En el rápido desenlace de la novela de Alas, en esa escena que el lector se llevará más allá de la lectura, brota toda la vertiente demoníaca de lo grotesco. El Magistral, con su cara de muerte, sus «ojos que pinchaban como fuego, fijos, atónitos» (II, 536), su cuerpo temblante y sus brazos amenazadores, se convierte plenamente en monstruo. En Ana, su víctima, inspira el horror, el espanto y la angustia que infunden las fuerzas más ominosas. En este momento culminante, la tergiversación de lo espiritual se representa   —523→   icónicamente con la transformación del Magistral en el Jesús del altar. El icono, por su parte, en una grotesca inversión, se anima: «Jesús de talla, con los labios pálidos entreabiertos y la mirada de cristal fija, parecía dominado por el espanto, como si esperase una escena trágica inminente» (II, 535). La plasticidad de lo grotesco, desprovisto ya de toda comicidad, comunica al lector, a través de Ana traspasada de horror, las dimensiones teratológicas de un mundo de discrepancias morales.
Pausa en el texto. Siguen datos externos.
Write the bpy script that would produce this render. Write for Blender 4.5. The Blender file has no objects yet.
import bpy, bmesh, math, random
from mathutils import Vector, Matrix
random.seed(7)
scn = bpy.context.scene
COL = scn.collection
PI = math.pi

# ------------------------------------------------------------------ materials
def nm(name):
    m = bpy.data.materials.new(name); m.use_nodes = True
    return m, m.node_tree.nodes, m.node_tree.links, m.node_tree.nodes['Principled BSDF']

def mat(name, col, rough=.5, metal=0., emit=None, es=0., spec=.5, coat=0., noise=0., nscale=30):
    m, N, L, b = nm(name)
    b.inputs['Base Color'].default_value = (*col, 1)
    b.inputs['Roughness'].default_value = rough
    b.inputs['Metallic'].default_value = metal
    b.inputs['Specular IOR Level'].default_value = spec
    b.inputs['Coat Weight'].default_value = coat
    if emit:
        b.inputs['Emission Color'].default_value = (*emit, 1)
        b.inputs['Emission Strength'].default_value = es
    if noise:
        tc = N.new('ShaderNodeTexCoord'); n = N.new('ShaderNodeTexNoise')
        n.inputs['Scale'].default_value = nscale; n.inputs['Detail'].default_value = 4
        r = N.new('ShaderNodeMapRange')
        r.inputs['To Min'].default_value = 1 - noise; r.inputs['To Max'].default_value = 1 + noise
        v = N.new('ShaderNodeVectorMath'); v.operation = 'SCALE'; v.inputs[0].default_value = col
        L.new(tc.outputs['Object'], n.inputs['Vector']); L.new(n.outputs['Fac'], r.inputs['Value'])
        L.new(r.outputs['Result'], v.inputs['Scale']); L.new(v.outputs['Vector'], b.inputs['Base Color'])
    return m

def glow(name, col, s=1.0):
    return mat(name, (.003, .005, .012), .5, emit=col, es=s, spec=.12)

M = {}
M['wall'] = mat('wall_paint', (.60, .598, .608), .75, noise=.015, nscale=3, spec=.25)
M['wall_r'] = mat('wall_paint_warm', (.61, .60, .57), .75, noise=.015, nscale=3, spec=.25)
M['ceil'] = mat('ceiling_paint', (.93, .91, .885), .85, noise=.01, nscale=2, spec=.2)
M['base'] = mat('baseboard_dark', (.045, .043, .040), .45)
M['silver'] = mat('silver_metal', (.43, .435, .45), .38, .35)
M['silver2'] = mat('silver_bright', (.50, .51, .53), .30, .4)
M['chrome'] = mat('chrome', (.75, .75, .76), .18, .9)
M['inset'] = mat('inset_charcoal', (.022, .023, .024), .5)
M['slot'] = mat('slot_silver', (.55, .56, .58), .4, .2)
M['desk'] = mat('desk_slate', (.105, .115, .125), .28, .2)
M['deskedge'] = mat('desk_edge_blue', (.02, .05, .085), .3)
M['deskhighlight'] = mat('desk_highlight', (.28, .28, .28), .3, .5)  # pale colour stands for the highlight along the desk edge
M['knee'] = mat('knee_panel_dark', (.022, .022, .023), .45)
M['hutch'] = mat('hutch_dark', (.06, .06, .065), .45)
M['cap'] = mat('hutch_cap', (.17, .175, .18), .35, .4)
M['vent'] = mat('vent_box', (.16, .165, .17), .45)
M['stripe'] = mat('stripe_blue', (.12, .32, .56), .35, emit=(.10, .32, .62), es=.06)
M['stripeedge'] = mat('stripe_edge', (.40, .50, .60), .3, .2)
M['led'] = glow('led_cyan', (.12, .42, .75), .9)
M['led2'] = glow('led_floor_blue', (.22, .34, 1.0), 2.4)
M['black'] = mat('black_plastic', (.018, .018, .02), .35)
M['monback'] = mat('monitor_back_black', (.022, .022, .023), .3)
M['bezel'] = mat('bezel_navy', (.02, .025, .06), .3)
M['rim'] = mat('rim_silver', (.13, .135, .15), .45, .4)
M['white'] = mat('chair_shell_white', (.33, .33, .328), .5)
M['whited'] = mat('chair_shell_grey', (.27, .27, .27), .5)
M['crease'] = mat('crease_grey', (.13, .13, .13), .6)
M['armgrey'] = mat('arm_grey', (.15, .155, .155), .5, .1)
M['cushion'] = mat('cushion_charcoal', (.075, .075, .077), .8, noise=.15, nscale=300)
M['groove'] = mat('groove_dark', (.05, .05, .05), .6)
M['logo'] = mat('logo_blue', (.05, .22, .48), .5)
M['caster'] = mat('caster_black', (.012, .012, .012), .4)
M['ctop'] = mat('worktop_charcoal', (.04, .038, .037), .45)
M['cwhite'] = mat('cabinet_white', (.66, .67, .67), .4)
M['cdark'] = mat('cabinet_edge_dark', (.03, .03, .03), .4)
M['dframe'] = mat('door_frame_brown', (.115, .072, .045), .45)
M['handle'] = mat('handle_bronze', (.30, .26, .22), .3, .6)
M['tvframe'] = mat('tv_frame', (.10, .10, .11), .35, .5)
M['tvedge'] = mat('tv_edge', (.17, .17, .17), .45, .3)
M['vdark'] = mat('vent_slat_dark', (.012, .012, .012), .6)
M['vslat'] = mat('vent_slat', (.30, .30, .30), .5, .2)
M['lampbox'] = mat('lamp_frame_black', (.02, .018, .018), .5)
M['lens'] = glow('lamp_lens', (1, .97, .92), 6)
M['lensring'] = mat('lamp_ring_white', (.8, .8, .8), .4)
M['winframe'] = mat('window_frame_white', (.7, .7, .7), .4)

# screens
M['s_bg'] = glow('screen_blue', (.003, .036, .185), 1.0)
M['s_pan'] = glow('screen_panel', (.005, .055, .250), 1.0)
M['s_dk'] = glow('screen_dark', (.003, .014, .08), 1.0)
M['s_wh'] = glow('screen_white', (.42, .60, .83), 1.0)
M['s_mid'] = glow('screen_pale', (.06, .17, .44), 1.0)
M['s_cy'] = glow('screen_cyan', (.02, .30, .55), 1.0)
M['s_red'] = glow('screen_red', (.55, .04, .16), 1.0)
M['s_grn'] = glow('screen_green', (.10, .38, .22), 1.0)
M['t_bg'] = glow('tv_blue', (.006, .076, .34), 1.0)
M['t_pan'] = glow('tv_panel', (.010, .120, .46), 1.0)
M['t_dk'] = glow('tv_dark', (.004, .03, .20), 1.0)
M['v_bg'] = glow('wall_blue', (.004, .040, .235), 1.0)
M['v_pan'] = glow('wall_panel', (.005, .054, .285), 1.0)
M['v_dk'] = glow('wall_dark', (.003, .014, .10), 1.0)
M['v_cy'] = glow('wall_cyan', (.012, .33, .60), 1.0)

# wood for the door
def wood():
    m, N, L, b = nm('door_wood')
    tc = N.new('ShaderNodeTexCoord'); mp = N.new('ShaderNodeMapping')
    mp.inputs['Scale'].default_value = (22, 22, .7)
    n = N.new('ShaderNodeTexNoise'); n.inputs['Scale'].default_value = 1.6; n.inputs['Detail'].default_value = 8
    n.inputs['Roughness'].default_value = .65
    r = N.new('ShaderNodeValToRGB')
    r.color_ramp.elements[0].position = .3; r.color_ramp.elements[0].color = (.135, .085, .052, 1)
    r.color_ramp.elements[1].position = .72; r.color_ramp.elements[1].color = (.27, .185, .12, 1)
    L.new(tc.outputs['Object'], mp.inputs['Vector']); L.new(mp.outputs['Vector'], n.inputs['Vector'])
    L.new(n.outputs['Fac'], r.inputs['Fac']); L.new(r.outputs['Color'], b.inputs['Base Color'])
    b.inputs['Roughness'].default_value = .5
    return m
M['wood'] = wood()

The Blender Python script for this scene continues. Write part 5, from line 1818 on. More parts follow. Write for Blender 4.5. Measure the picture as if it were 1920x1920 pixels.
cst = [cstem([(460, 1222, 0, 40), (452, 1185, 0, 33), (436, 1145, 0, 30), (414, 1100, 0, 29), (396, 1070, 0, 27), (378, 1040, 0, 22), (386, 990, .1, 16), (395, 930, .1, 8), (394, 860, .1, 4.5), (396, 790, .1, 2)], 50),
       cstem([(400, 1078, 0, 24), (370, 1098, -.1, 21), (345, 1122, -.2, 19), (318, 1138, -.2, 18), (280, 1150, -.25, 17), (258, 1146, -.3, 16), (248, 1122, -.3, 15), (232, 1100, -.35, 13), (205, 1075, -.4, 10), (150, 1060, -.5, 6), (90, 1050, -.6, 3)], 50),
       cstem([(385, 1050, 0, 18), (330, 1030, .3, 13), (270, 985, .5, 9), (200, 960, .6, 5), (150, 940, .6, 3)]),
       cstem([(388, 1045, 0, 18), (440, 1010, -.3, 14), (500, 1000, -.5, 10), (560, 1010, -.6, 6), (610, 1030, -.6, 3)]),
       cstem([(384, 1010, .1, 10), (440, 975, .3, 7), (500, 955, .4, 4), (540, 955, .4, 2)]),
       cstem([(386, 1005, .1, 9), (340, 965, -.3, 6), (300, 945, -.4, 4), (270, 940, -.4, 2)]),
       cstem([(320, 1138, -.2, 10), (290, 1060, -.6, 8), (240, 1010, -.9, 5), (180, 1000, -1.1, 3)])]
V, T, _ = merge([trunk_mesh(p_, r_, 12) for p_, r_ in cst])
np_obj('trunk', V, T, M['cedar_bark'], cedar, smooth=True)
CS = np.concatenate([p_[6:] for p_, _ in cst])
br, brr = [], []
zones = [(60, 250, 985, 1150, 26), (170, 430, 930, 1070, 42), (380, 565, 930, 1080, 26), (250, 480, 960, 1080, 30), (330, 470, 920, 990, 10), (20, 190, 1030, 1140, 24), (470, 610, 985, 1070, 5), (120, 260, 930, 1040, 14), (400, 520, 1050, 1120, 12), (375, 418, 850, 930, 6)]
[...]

No es nada sorprendente que en estas circunstancias una realidad ya deforme -el beso clandestino, cuasi-necrofílico del acólito sucio y perverso- se convierta, en la imaginación oníricamente distorsionada de Ana, en beso de un sapo.

Un verdadero sapo ya había aparecido ante Ana en el capítulo 9 cuando se estaba paseando por los prados con Petra: «Un sapo en cuclillas miraba a la Regenta encaramado en una raíz gruesa, que salía de la tierra como una garra. La tenía a un palmo de su vestido. Ana dio un grito, tuvo miedo. Se le figuró que aquel sapo había estado oyéndola pensar y se burlaba de sus ilusiones» (I, 347). La reacción de Ana y la atribución de capacidades ocultas y motivos funestos al sapo convierten al inocente animal en monstruo sonriente, símbolo gráfico de lo grotesco. Por esto y por su colocación en una raíz metafóricamente transformada en amenaza, el sapo se separa de las atracciones que Ana descubre en la naturaleza y se sitúa en la conciencia del lector con todo su arraigo mítico y como motivo diabólico. Ahora, en la última página, otro sapo burla a Ana en un rito que es su juicio final, y el grotesco cumple con su misión tradicional de desacralización.

Celedonio, unido con el Magistral en su verde viscosidad, es el doble de don Fermín. En él también se recalca su monstruosidad al final. Por la descripción se entiende que poco ha cambiado. Celedonio sigue llevando sotana y la sotana sigue sucia. Tanto ha ocurrido en este año y en estas muchas páginas, pero el final sólo ratifica la decadencia que ya había anunciado el comienzo. Las modificaciones que vislumbra el lector sirven de acompañamiento al ultraje que se comete aquí. Celedonio merece ahora el adjetivo «escuálido» y otros que extienden a su carácter su talante monstruoso. No mide sus palabras condenatorias el narrador cuando nos dice que «Celedonio sintió un deseo miserable» y que tenía «el rostro asqueroso» (II, 537). No es nada sorprendente que Ana sienta náuseas al unirse la bella y la bestia, pero el lector descubrirá en este acto la doble faz que siempre presenta lo grotesco: una realidad, perversa en este caso: el beso; y la deformación de esa realidad: el posible motivo detrás del beso, un experimento. Celedonio deposita el beso en los labios de Ana «por gozar un placer extraño, o por probar si lo gozaba». La renovada sugerencia de homosexualidad, reforzada por el adjetivo «afeminado» con el cual el narrador califica al acólito, extrema el proceso de perversión. La insistente acumulación de   —524→   deformidades encuentra un paralelo estilístico en la frase donde el narrador caracteriza el deseo de Celedonio como «una perversión de la perversión de su lascivia». Este juego retórico, más típico de escritores posteriores que de Alas, es una grotesca contorsión lingüística y conceptual, perfecto acompañamiento verbal de esta circunstancia humana. La perversión de una perversión de una perversión: qué frase, qué idea más atrayente. Es enigmática, pero nos lo dice todo. Como lo grotesco, llama nuestra atención, pero no nos satisface racionalmente. Nos inquieta a la misma vez que la admiramos. Capta cabalmente los estratos de perversidad -el carácter- de Celedonio, del Magistral, de la sociedad vetustense. Sigue sonando y resonando más allá de la última página del texto. Es la valorización estética de la fealdad humana, social y moral que La Regenta se esfuerza por reproducir. Y quizás nos pueda servir, mejor que cualquier otra, de definición de lo grotesco.